Many reports indicate that a large number of financial assets remain unclaimed due to the absence of proper nomination details. Many people who do not name beneficiaries will cause problems for their heirs when they die. The new SEBI rules are, therefore, a preventive step to avert these problems in the future, so that investments do not land up stuck in probate tussles. In addition, the uncertainty surrounding nominees under the previous system caused inheritance disputes when a nominee’s claim was contested by legal heirs. With this new framework, the nominee’s position as a trustee instead of the owner is clearly defined — stronger and better, preventing legitimacy issues, and ensuring rightful ownership of the asset.

Impact on Investors and Nominees

For Investors:

  • Provides a structured process to secure the future of their investments.
  • Encourages active participation in succession planning.
  • Reduces the risk of financial assets becoming unclaimed.

For Nominees:

  • Faster and more efficient transmission of assets.
  • Reduced documentation requirements, making the claim process easier.
  • Clarification of their custodian role, preventing wrongful claims.

For Financial Institutions:

  • Helps financial institutions manage investor records efficiently.
  • Reduces legal disputes and potential litigations over asset ownership.
  • Ensures higher compliance with regulatory norms.
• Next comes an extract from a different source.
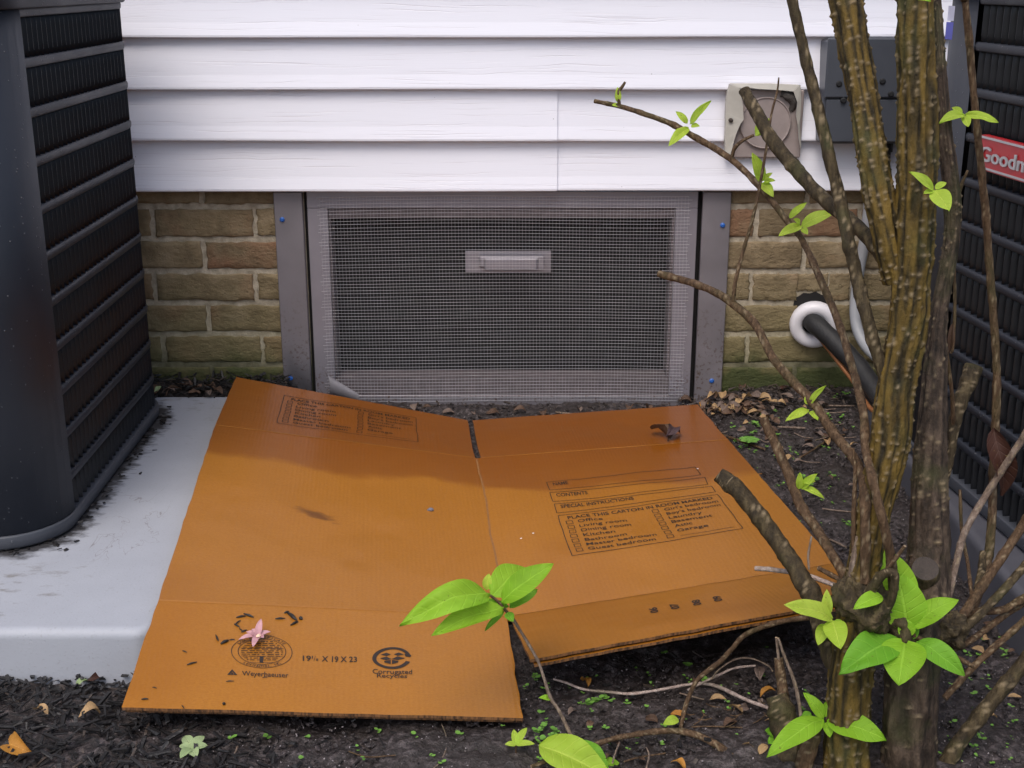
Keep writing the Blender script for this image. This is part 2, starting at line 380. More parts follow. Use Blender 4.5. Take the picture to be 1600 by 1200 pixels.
def quad(a, b, c, d, bulge=0.0, edge=0.0):
    """s runs a->b, t runs a->d (d opposite a along t); a small bulge keeps the board from lying dead flat."""
    A, B, C_, D_ = CT[a], CT[b], CT[c], CT[d]
    def f(s, t):
        s = np.asarray(s, float)[..., None]; t = np.asarray(t, float)[..., None]
        p = (1 - s) * (1 - t) * A + s * (1 - t) * B + s * t * C_ + (1 - s) * t * D_
        up = bulge * np.sin(np.pi * s) * np.sin(np.pi * t) + edge * np.sin(np.pi * s) * (1 - t)
        up = up + .0022 * fbm(p * V(9, 9, 0), 3)[..., None] * np.clip(np.sin(np.pi * s) * np.sin(np.pi * t), 0, 1) ** .5
        wob = np.stack([vn(p * V(40, 40, 0) + 3) * .0012, vn(p * V(38, 42, 0) + 9) * .0012, 0 * p[..., 0]], -1)     # scuffed, slightly ragged edges
        return p + up * V(0, 0, 1) + wob
    return f
Q = {'LF': quad('L0', 'C0', 'C1', 'L1', .003), 'LB': quad('L1', 'C1', 'C2', 'L2', -.006), 'LK': quad('L2', 'C2', 'C3', 'L3', -.002),
     'RF': quad('D0', 'R0', 'R1', 'C1', .002), 'RB': quad('C1', 'R1', 'R2', 'C2', -.004), 'RK': quad('C2', 'R2', 'R3', 'C3', .001)}
def on_quad(f, px, py):
    st = V(.5, .5); tgt = V(px, py)
    for _ in range(12):
        e = 1e-4; p0 = proj(f(*st)); J = np.array([(proj(f(st[0] + e, st[1])) - p0) / e, (proj(f(st[0], st[1] + e)) - p0) / e]).T
        st = st - np.linalg.solve(J, p0 - tgt)
    return st
REFL_EDGE = float(Q['LB'](*on_quad(Q['LB'], 560, 742))[1]); STREAK = Q['LB'](*on_quad(Q['LB'], 492, 803))  # where the painted door reflection starts on the left panel; mud streak centre

MT = {k: f() for k, f in {'siding': mat_siding, 'brick': mat_brick, 'mortar': mat_mortar, 'galv': mat_galv, 'mill': mat_mill, 'soil': mat_soil, 'pad': mat_pad}.items()}
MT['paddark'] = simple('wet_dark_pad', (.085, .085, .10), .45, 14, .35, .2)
MT['dirtymill'] = simple('dirty_aluminium', (.12, .10, .105), .6, 60, .6, .3)
MT['boxlight'] = simple('dull_sheet', (.20, .19, .205), .55, 50, .4, .2)
MT['kraft'] = mat_kraft('kraft_board'); MT['edge'] = mat_kraft('kraft_edge', True)
MT['ink'] = simple('printing_ink', (.024, .014, .010), .55, 300, .4)
MT['crease'] = simple('scored_kraft', (.36, .145, .026), .5, 120, .25)
MT['creasedark'] = simple('worn_crease', (.24, .11, .035), .6, 90, .4)
MT['acpaint'] = mat_ac('charcoal_paint', (.020, .024, .034), .46); MT['acpan'] = mat_ac('grey_base_pan', (.055, .06, .073), .4); MT['acfin'] = mat_ac('charcoal_fin', (.011, .012, .015), .4, False)
MT['coil'] = simple('dark_coil', (.006, .0065, .008), .7, 200, .4)
MT['black'] = simple('black_board', (.004, .004, .005), .8, 12, .5, .3, .002)
MT['dark'] = simple('near_black', (.010, .009, .009), .9)
MT['wire'] = simple('zinc_wire', (.70, .69, .74), .45, 40, .3)
MT['bluescrew'] = simple('blue_screw', (.02, .11, .42), .35)
MT['plastic'] = simple('aged_plastic', (.44, .42, .37), .55, 30, .2, .2); MT['plasticin'] = simple('dusty_plastic', (.30, .25, .235), .7, 26, .3, .4)
MT['plasticedge'] = simple('broken_plastic', (.62, .62, .60), .5, 60, .15)
MT['grime'] = simple('lint', (.07, .062, .055), .95, 90, .5, .8, .004)
MT['boxgrey'] = simple('grey_enamel', (.058, .064, .078), .4, 9, .3, .1)
MT['conduit'] = simple('grey_conduit', (.33, .34, .36), .45, 30, .2); MT['white'] = simple('white_pvc', (.72, .70, .73), .4, 30, .12, .15)
MT['foam'] = simple('black_foam', (.014, .014, .015), .6, 60, .4, .5, .002); MT['copper'] = simple('copper_line', (.36, .15, .06), .4, 60, .4, Metallic=.4)
MT['bark'] = mat_bark('ridged_bark', (.007, .005, .002), (.042, .029, .008), (.155, .098, .018), 1.0, .36)
MT['bark2'] = mat_bark('grey_bark', (.012, .0085, .005), (.052, .037, .018), (.15, .112, .055), 1.4, .22)
MT['bark3'] = mat_bark('shaded_bark', (.010, .007, .005), (.040, .027, .018), (.115, .08, .055), 1.3, .2)
MT['twig'] = mat_bark('twig_bark', (.03, .017, .009), (.095, .055, .028), (.22, .145, .085), 2.2, .25)
MT['deadtwig'] = mat_bark('dead_twig', (.08, .055, .042), (.20, .145, .11), (.40, .33, .27), 2, .25)
MT['paletwig'] = mat_bark('pale_twig', (.20, .14, .12), (.40, .31, .27), (.62, .54, .48), 2, .25)
MT['cut'] = simple('cut_wood', (.30, .22, .14), .7, 120, .4, .4); MT['cutold'] = simple('old_cut_wood', (.05, .038, .031), .8, 80, .6, .8, .003)
MT['leaf'] = mat_leaf('fresh_leaf', (.24, .50, .018), (.38, .67, .05), .45); MT['leafy'] = mat_leaf('young_leaf', (.40, .61, .04), (.60, .78, .11), .45); MT['leafg'] = mat_leaf('green_leaf', (.13, .37, .02), (.23, .50, .035), .38)
MT['weed'] = mat_leaf('seedling_leaf', (.10, .26, .035), (.22, .44, .08), .2); MT['pale'] = mat_leaf('wilted_leaf', (.26, .38, .16), (.42, .50, .26), .2)
for k, a, b_ in (('deadpurple', (.035, .018, .022), (.10, .06, .065)), ('dead', (.055, .030, .020), (.16, .095, .06)), ('tan', (.30, .19, .09), (.52, .34, .17)), ('orange', (.32, .13, .02), (.50, .24, .04)), ('deadred', (.030, .011, .007), (.060, .022, .013)), ('deadgrey', (.10, .07, .058), (.24, .175, .14))):
    MT[k] = mat_leaf(k + '_leaf', a, b_, .12)
MT['mulch'] = simple('black_mulch', (.013, .0115, .0115), .5, 60, .55, .6, .002); MT['mulch2'] = simple('brown_mulch', (.05, .036, .028), .6, 60, .5, .6, .002)
MT['pink'] = simple('pink_petal', (.50, .27, .29), .6, 90, .6); MT['cream'] = simple('cream_petal', (.75, .60, .42), .5, 60, .2)
MT['red'] = simple('badge_red', (.45, .012, .018), .35, 40, .15); MT['silver'] = simple('badge_silver', (.52, .52, .54), .35, 40, .1, Metallic=.3)
MT['sticker'] = simple('blue_sticker', (.06, .07, .45), .4); MT['stickerw'] = simple('white_sticker', (.55, .56, .7), .4)
MT['pebble'] = simple('pebble', (.16, .15, .18), .5); MT['redbrick'] = simple('red_chip', (.22, .06, .045), .8, 80, .4, .6)

# ground sheet: fine where the photograph looks, coarse out to the horizon
def axis(a, b, st, far):
    m = list(np.arange(a, b, st)); s = st; x = a; lo = []
    while x > -far: s *= 1.35; x -= s; lo.append(x)
    s = st; x = m[-1]; hi = []
    while x < far: s *= 1.35; x += s; hi.append(x)
    return np.array(lo[::-1] + m + hi)
gx = axis(-1.25, 1.25, .0065, 60); gy = axis(-1.6, .03, .0065, 60)
X, Y = np.meshgrid(gx, gy); Zg = gz(X, Y); pp = np.stack([X, Y, 0 * X], -1)
near = np.exp(-np.clip(np.hypot(X, Y + .7) - 1.6, 0, None) ** 2 * 4)
Zg = Zg + near * (.007 * fbm(pp * 15, 3) + .0055 * np.abs(fbm(pp * 60, 3))) - .002
Zg = np.where(Y > .005, Zg - .05, Zg)
nx_, ny_ = len(gx), len(gy)
gf = [(j * nx_ + i, j * nx_ + i + 1, (j + 1) * nx_ + i + 1, (j + 1) * nx_ + i) for j in range(ny_ - 1) for i in range(nx_ - 1)]
gob = put('ground', mesh('ground', np.stack([X, Y, Zg], -1).reshape(-1, 3), gf, MT['soil'])); tag(gob, kind='structure')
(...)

In India, matters of succession are governed by the Indian Succession Act, 1925, and SEBI’s new rules are in consonance with existing law on succession, by clearly demarcating the rights of a nominee vis-a-vis a legal heir. As courts have repeatedly held, nominees are merely trustees, and legal heirs under a valid will or intestate succession laws have the superior claim to assets. Besides that, these rules are in addition to and not in derogation of the provisions contained under the Companies Act, 2013 and the Depositories Act, 1996, in respect of nomination in securities.
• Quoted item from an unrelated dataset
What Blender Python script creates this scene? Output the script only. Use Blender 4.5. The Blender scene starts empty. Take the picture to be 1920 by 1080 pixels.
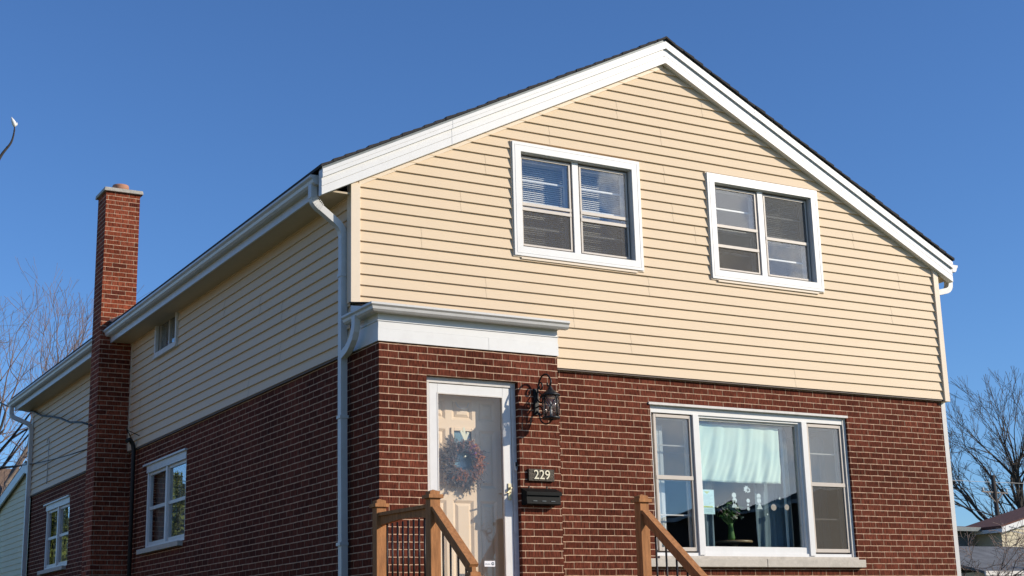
import bpy, math, random
from mathutils import Vector, Matrix
R = math.radians
random.seed(7)
scene = bpy.context.scene

# ---------------------------------------------------------------- camera
cam_d = bpy.data.cameras.new("camera"); cam = bpy.data.objects.new("camera", cam_d)
scene.collection.objects.link(cam); scene.camera = cam
EYE = Vector((-5.4795, -12.5083, -0.2104))
yaw, pit, rol = R(30.1719), R(13.8101), R(-1.4885)
F = Vector((math.sin(yaw)*math.cos(pit), math.cos(yaw)*math.cos(pit), math.sin(pit)))
r0 = Vector((math.cos(yaw), -math.sin(yaw), 0)); u0 = r0.cross(F)
RT = math.cos(rol)*r0 + math.sin(rol)*u0; UP = -math.sin(rol)*r0 + math.cos(rol)*u0
m = Matrix((RT, UP, -F)).transposed().to_4x4(); m.translation = EYE
cam.matrix_world = m
cam_d.sensor_width = 36; cam_d.lens = 36*2695.29/1920
cam_d.clip_start = 0.1; cam_d.clip_end = 2000

# ---------------------------------------------------------------- light
SUN = Vector((1.12, -1.0, 0.67)).normalized()
sun_el = math.asin(SUN.z); sun_az = math.atan2(SUN.x, SUN.y)     # az clockwise from +Y
w = bpy.data.worlds.new("World"); scene.world = w; w.use_nodes = True
nt = w.node_tree; bg = nt.nodes["Background"]
sky = nt.nodes.new("ShaderNodeTexSky"); sky.sky_type = 'NISHITA'; sky.sun_disc = False
sky.sun_elevation = sun_el; sky.sun_rotation = sun_az
sky.air_density = 1.0; sky.dust_density = 0.15; sky.ozone_density = 3.2; sky.altitude = 200
bg.inputs[1].default_value = 0.13
# a few small clouds in the sunny half of the sky (seen only mirrored in the upstairs windows)
tc = nt.nodes.new("ShaderNodeTexCoord"); nz = nt.nodes.new("ShaderNodeTexNoise")
nz.inputs['Scale'].default_value = 9.0; nz.inputs['Detail'].default_value = 7; nz.inputs['Roughness'].default_value = .6
nt.links.new(tc.outputs['Generated'], nz.inputs['Vector'])
dotn = nt.nodes.new("ShaderNodeVectorMath"); dotn.operation = 'DOT_PRODUCT'
dotn.inputs[1].default_value = Vector((0.60, -0.75, 0.27)).normalized()
nt.links.new(tc.outputs['Generated'], dotn.inputs[0])
mr1 = nt.nodes.new("ShaderNodeMapRange"); mr1.inputs[1].default_value = .96; mr1.inputs[2].default_value = .992
nt.links.new(dotn.outputs['Value'], mr1.inputs[0])
mr2 = nt.nodes.new("ShaderNodeMapRange"); mr2.inputs[1].default_value = .42; mr2.inputs[2].default_value = .54
nt.links.new(nz.outputs[0], mr2.inputs[0])
mul = nt.nodes.new("ShaderNodeMath"); mul.operation = 'MULTIPLY'
nt.links.new(mr1.outputs[0], mul.inputs[0]); nt.links.new(mr2.outputs[0], mul.inputs[1])
mixc = nt.nodes.new("ShaderNodeMix"); mixc.data_type = 'RGBA'
nt.links.new(mul.outputs[0], mixc.inputs[0]); nt.links.new(sky.outputs[0], mixc.inputs[6])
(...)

Recommendations for Investors

  1. Update Nomination Details: Ensure that all mutual fund and demat account nominations are correctly recorded before the deadline to avoid any restrictions on transactions.                                                 
  2. Review Nominee Information Regularly: Any life changes such as marriage, divorce, or death of a nominee should prompt an update to the nomination details.
  3. Consider Legal Heirs in Estate Planning: Since nominees are only custodians, investors should prepare a legally valid will to ensure their assets reach their intended beneficiaries.                                                                                                                                                                               
  4. Consult Financial and Legal Advisors: If unsure about the implications of nomination, seeking professional advice can help ensure proper estate planning.
  5. Maintain Documentation: Keep a record of nomination details, account statements, and related documents for easy reference by family members.

Conclusion

By making nomination or opting out mandatory, these rules encourage responsible financial planning and address long-standing concerns regarding unclaimed assets and succession disputes. As these reforms kick in, investors will have to actively revise their nomination details and see to it that their financial bequeaths are secured, arranged, and legally valid. These reforms not only safeguard investor interests but also shore up India’s financial system by reducing legal and procedural hurdles in asset passing on.